You see, despite education coursework and good intentions even the daily work was impossibly challenging: my patience, passion, and resilience had quickly waned that first year and I felt utterly ineffective with the young people I cared so much about. I decided that it was writing that was my true calling and meditation was the way I would develop the inner resilience I sought. I took off and didn’t loo back: I was never, ever destined to be a teacher.

I enrolled in The Jack Kerouac School for Disembodied Poetics at Naropa University, where I studied meditation and writing and set to work on a half dozen novels that never quite panned out. Yet after I took a position as a Fellow at the Naropa Writing Center, I realized that the marriage of writing, meditation, and process pedagogy was fulfilling when doing social reflection for equity. I wrote in community, about issues that mattered to me, and groups of us engaged in civic action. If writing was taught as a way of thinking, communing, and engaging, it could be a vital tool for education and for civic life. And it could be what sustained me. 

Favorite teaching job,
and a favorite T-shirt

I returned to the east coast, where I taught English Language Learners at Kingsborough Community College and high school English in Brooklyn for five years doing my best to be of service. These were my most formative in the classroom, when I realized that my still limited experience of life had not fully prepared me to work with all learners. Ten years into on-and-off-again work in the classroom I wrote: “I am still learning how to become a teacher”. This, for me, is being a teacher.

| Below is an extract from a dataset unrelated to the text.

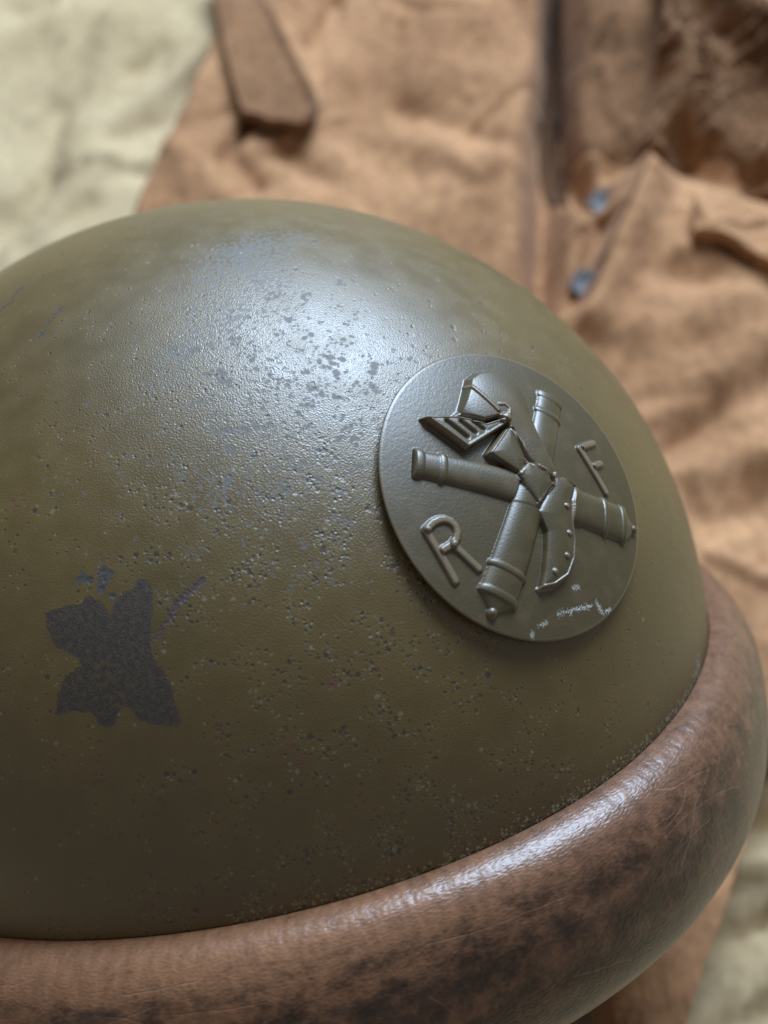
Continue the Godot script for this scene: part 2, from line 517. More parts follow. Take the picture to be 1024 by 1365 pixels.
func paint_material() -> StandardMaterial3D:
	var s := 2048
	var grain := noise_bytes(s, s, 101, 0.30, 2)
	var chip := noise_bytes(s, s, 102, 0.075, 3)
	var mottle := noise_bytes(s, s, 103, 0.012, 4)
	var wide := noise_bytes(s, s, 104, 0.0025, 2)
	# where the paint is chipped through to the grey steel
	var chips := blobs(s, [[0.40, 0.325, 0.02, 0.35], [0.425, 0.31, 0.02, 0.45], [0.455, 0.30, 0.025, 0.45], [0.49, 0.289, 0.022, 0.5], [0.53, 0.262, 0.025, 0.5], [0.46, 0.25, 0.03, 0.35], [0.52, 0.20, 0.03, 0.5], [0.555, 0.19, 0.03, 0.5], [0.594, 0.20, 0.03, 0.42], [0.54, 0.225, 0.03, 0.45], [0.49, 0.225, 0.03, 0.38],
		[0.52, 0.36, 0.09, 0.15],
		[0.404, 0.43, 0.018, 0.36], [0.415, 0.447, 0.018, 0.38], [0.498, 0.503, 0.012, 0.42], [0.38, 0.478, 0.012, 0.34], [0.45, 0.45, 0.015, 0.3], [0.304, 0.38, 0.012, 0.34], [0.337, 0.416, 0.012, 0.28], [0.40, 0.36, 0.05, 0.10], [0.49, 0.46, 0.05, 0.10], [0.45, 0.40, 0.06, 0.08]], 0.10)
	var rough_area := blobs(s, [[0.45, 0.37, 0.10, 0.8], [0.50, 0.44, 0.09, 0.7], [0.42, 0.45, 0.10, 0.4], [0.40, 0.75, 0.12, 0.35], [0.5, 0.3, 0.1, 0.3]], 0.55)
	var height := PackedByteArray()
	var rough := PackedByteArray()
	var color := PackedByteArray()
	height.resize(s * s)
	rough.resize(s * s)
	color.resize(s * s * 3)
	for k in s * s:
		var g := grain[k] - 128
		var amp := rough_area[k]
		var mo := mottle[k] - 128
		var hh := 140 + ((g * amp) >> 9) + (mo >> 4)
		var tone := 256 + (mo >> 3) + ((wide[k] - 128) >> 3) + (g >> 3)
		var r := (93 * tone) >> 8
		var gg := (74 * tone) >> 8
		var b := (33 * tone) >> 8
		var ro := 110 + (mo >> 3) + (g >> 4)
		var over := chip[k] + (chips[k] >> 1) - 222 + (mo >> 3)
		if over > 0:
			var f := mini(over * 24, 256)
			r += ((84 - r) * f) >> 8
			gg += ((77 - gg) * f) >> 8
			b += ((68 - b) * f) >> 8
			ro += ((150 - ro) * f) >> 8
			hh -= (16 * f) >> 8
		height[k] = clampi(hh, 0, 255)
		rough[k] = clampi(ro, 0, 255)
		color[k * 3] = clampi(r, 0, 255)
		color[k * 3 + 1] = clampi(gg, 0, 255)
		color[k * 3 + 2] = clampi(b, 0, 255)
	var maps := [color, height, rough]
	# pits all over, some of them rusty, thickest in the middle and along the rim
	for k in 17000:
		var at := Vector2(rng.randf(), rng.randf())
		if k % 3 == 0:
			at = Vector2(rng.randfn(0.46, 0.10), rng.randfn(0.55, 0.12))
		elif k % 7 == 0:
			at = Vector2(rng.randfn(0.40, 0.12), rng.randfn(0.735, 0.02))
		at = at.clamp(Vector2.ZERO, Vector2(0.999, 0.999))
		if mottle[int(at.y * s) * s + int(at.x * s)] < 108 + rng.randi() % 60:
			continue
		var radius := rng.randf_range(1.5, 3.6) * (1.8 if rng.randf() < 0.08 else 1.0)
		var kind := rng.randf()
		var tint := Color8(48, 44, 36) if kind < 0.55 else (Color8(84, 52, 34) if kind < 0.66 else Color8(120, 112, 92))  # the pale tint paints in glints off the pit walls
		pit(maps, s, at, radius, tint, rng.randi_range(-100, -50) if kind < 0.75 else 40, 110)
	# bare spots where the light catches the crown
	for k in 330:
		var at := Vector2(rng.randfn(0.52, 0.05), rng.randfn(0.37, 0.055))
		if k % 3 == 0:
			at = Vector2(rng.randfn(0.44, 0.07), rng.randfn(0.45, 0.06))
		var big := rng.randf_range(2.0, 4.5) * (2.0 if rng.randf() < 0.18 else 1.0)
		for i in 4:
			pit(maps, s, at + Vector2(rng.randfn(0, 1), rng.randfn(0, 1)) * big / 2600.0, big * rng.randf_range(0.6, 1.1), Color8(80, 72, 64), -10, 165)
	# rust spots
	for k in 70:
		var at := Vector2(rng.randf_range(0.2, 0.85), rng.randf_range(0.15, 0.75))
		for i in rng.randi_range(2, 6):
			pit(maps, s, at + Vector2(rng.randfn(0, 1), rng.randfn(0, 1)) * 0.0022, rng.randf_range(1.5, 4.0), Color8(94, 56, 34), -40, 140)
	for q in [[0.392, 0.6365, 14], [0.398, 0.645, 9], [0.488, 0.662, 6], [0.266, 0.369, 7], [0.273, 0.37, 8], [0.289, 0.637, 7], [0.249, 0.602, 7], [0.35, 0.60, 5], [0.44, 0.60, 5]]:
		for i in 10:
			pit(maps, s, Vector2(q[0], q[1]) + Vector2(rng.randfn(0, 1), rng.randfn(0, 1)) * q[2] / 2600.0, rng.randf_range(2, 6), Color8(96, 58, 36), -20, 140)
	# deposits in the groove above the pad
	var rim := pairs([0.8335, 0.7129, 0.8311, 0.7200, 0.7676, 0.7379, 0.6997, 0.7485, 0.6360, 0.7568, 0.5854, 0.7588, 0.5268, 0.7629, 0.4605, 0.7633, 0.3928, 0.7565, 0.3001, 0.7475])
	for i in 900:
		var t := rng.randf() ** 1.5
		var p := along(rim, t) + Vector2(rng.randfn(0, 0.002), rng.randfn(0.004, 0.004) - 0.002)
		pit(maps, s, p, rng.randf_range(1.5, 4.5), Color8(138, 132, 112) if i % 3 else Color8(44, 42, 30), 40 if i % 3 else -40, 170)
	# the large worn patch and the bits round it
	var wear := pairs([0.2599, 0.4673, 0.2702, 0.4676, 0.2900, 0.4731, 0.2928, 0.4698, 0.2994, 0.4724, 0.3041, 0.4805, 0.3060, 0.4925, 0.3117, 0.4856, 0.3205, 0.4793, 0.3290, 0.4802, 0.3383, 0.4744, 0.3431, 0.4807, 0.3390, 0.4953, 0.3323, 0.5099, 0.3262, 0.5219, 0.3242, 0.5342, 0.3285, 0.5462, 0.3286, 0.5607, 0.3276, 0.5735, 0.3271, 0.5848, 0.3225, 0.5867, 0.3097, 0.5809, 0.2984, 0.5725, 0.2938, 0.5595, 0.2900, 0.5565, 0.2841, 0.5609, 0.2772, 0.5691, 0.2673, 0.5643, 0.2680, 0.5564, 0.2643, 0.5512, 0.2539, 0.5460, 0.2377, 0.5423, 0.2458, 0.5287, 0.2557, 0.5193, 0.2715, 0.5165, 0.2720, 0.5110, 0.2579, 0.4943, 0.2565, 0.4796], s)
	var box := box_of(wear, 6)
	var remains := pairs([0.2885, 0.5321, 0.2979, 0.5509, 0.2807, 0.5273, 0.3214, 0.5154, 0.29, 0.525, 0.285, 0.55], s)
	for y in range(int(box.position.y), int(box.end.y)):
		for x in range(int(box.position.x), int(box.end.x)):
			var k := y * s + x
			var p := Vector2(x, y)
			var d := inside_depth(p, wear) + (chip[k] - 128) * 0.03
			if d < -1.0:
				if d > -4.0:
					height[k] = clampi(height[k] + int(16.0 * (4.0 + d) / 3.0), 0, 255)
				continue
			var keep := 0.0
			for q in remains:
				keep += exp(-p.distance_squared_to(q) / 500.0)
			var left := chip[k] / 255.0 - 0.5 + keep * 0.16 - 0.29
			var f := clampf(d + 1.0, 0, 1) * (1.0 - clampf(left * 5.0, 0.0, 0.45)) * (1.0 - 0.7 * clampf((grain[k] - 150) / 40.0 + (mottle[k] - 128) / 300.0, 0.0, 1.0))
			var tone := 1.0 + (grain[k] - 128) / 190.0 + (chip[k] - 128) / 350.0
			paint(maps, k, Color8(56, 45, 38) * tone, f)
			rough[k] = int(lerpf(rough[k], 128 + (grain[k] >> 3), f))
			height[k] = clampi(int(lerpf(height[k], 118.0 + (grain[k] - 128) * 0.30, f)), 0, 255)
	for q in [[0.2963, 0.4553, 13], [0.3008, 0.4589, 8], [0.3162, 0.4619, 14], [0.3100, 0.4634, 14], [0.3079, 0.4696, 8], [0.3135, 0.457, 10], [0.313, 0.478, 5]]:
		for i in 14:
			pit(maps, s, Vector2(q[0], q[1]) + Vector2(rng.randfn(0, 1), rng.randfn(0, 1)) * q[2] / 5200.0, rng.randf_range(2, 7), Color8(62, 58, 58), -20, 140)
	var scratch := pairs([0.3286, 0.5229, 0.3422, 0.5142, 0.3551, 0.5038, 0.3672, 0.4990, 0.3789, 0.4945])
	for i in 220:
		var t := rng.randf()
		pit(maps, s, along(scratch, t) + Vector2(rng.randfn(0, 0.0012), rng.randfn(0, 0.0012)), rng.randf_range(1.5, 5.0) * (0.5 + t * (1.3 - t) * 1.6), Color8(74, 58, 58), -30, 130)
	# dark scuffs at the far left, fine scratches
	for q in [[0.321, 0.12, 0.335, 0.112], [0.34, 0.205, 0.36, 0.188], [0.305, 0.135, 0.322, 0.13], [0.33, 0.215, 0.338, 0.21]]:
		for i in 40:
			pit(maps, s, Vector2(q[0], q[1]).lerp(Vector2(q[2], q[3]), rng.randf()) + Vector2(rng.randfn(0, 1), rng.randfn(0, 1)) * 0.0015, rng.randf_range(1.5, 4.5), Color8(52, 46, 42), -25, 150)
	for i in 70:
		var a := Vector2(rng.randfn(0.45, 0.07), rng.randfn(0.38, 0.08))
		var b := a + Vector2.from_angle(rng.randf_range(0.2, 1.5)) * rng.randf_range(0.004, 0.018)
		for j in 40:
			pit(maps, s, a.lerp(b, j / 40.0), 1.2, Color8(100, 90, 58), 14, 90)
	var m := StandardMaterial3D.new()
	m.resource_name = "olive_paint"
	m.albedo_texture = texture(s, s, Image.FORMAT_RGB8, color)
	m.roughness = 1.0
	m.roughness_texture = texture(s, s, Image.FORMAT_L8, rough)
	m.metallic_specular = 0.7
	m.heightmap_enabled = true
	m.heightmap_texture = texture(s, s, Image.FORMAT_L8, height)
	m.heightmap_scale = 0.018
	return m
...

When I moved to Albany (NY) in 2008 to raise a family, I enrolled in the Capital District Writing Project’s Invitational Summer Institute and in my writing group had space to think through the relationship between writing and meditation. In that experience I knew I had found the community of inspired educators I knew could sustain me as a teacher-learner over the long haul. These were folks who were innately curious about teaching, learning, and, most importantly, students. These were folks who believed, like me, that writing could change the lives of young people as they wrote their way into the world. 

2019 Institute for Writing Argument Across Content Areas,
Planning Team, Capital District Writing Project

I’ve stayed in touch with the National Writing Project ever since, and as a result of this community I’ve become an education writer, published researcher, PhD student, and now Co-Director of the Capital District Writing Project. I am thrilled to be with the Hudson Valley Writing Project this year. When I’m not co-teaching English 10 or SUPA English (“Literature and Social Class”), I’m typically studying at SUNY Albany, running or on my road bike, or gallivanting with my sons, who are ages five and eight. 

Shelburne Falls, MA
Summer 2019

This summer we’re on vacation together much of the time, busy adding on to our Star Wars LEGO empire, exploring the swimming holes across the region, or camping in the high peaks and Vermont. Right now, evenings before bed, we’re reading The Lost Hero together. And this summer they’re writing graphic novels: my eldest son is presently  writing a countercultural screed against firm parenting, entitled Rhys Mazura’s Somewhat Stinkish Life.

Yeah, I’m still learning how to become a teacher.


1 thought on “Christopher Mazura”

  1. Wow! Although I know we’ve been getting to know each other more and more…I’m still left wondering and excited by your biography. I think your varied experiences before, during and surrounding your teaching “life” bring so much to your practice, and are so evident in some of the practices you share.
    I can only guess how lucky students are to be in your classroom, and I can see so clearly how precious your boys are to you.
    Thank you for sharing…and I hope to hear so much more!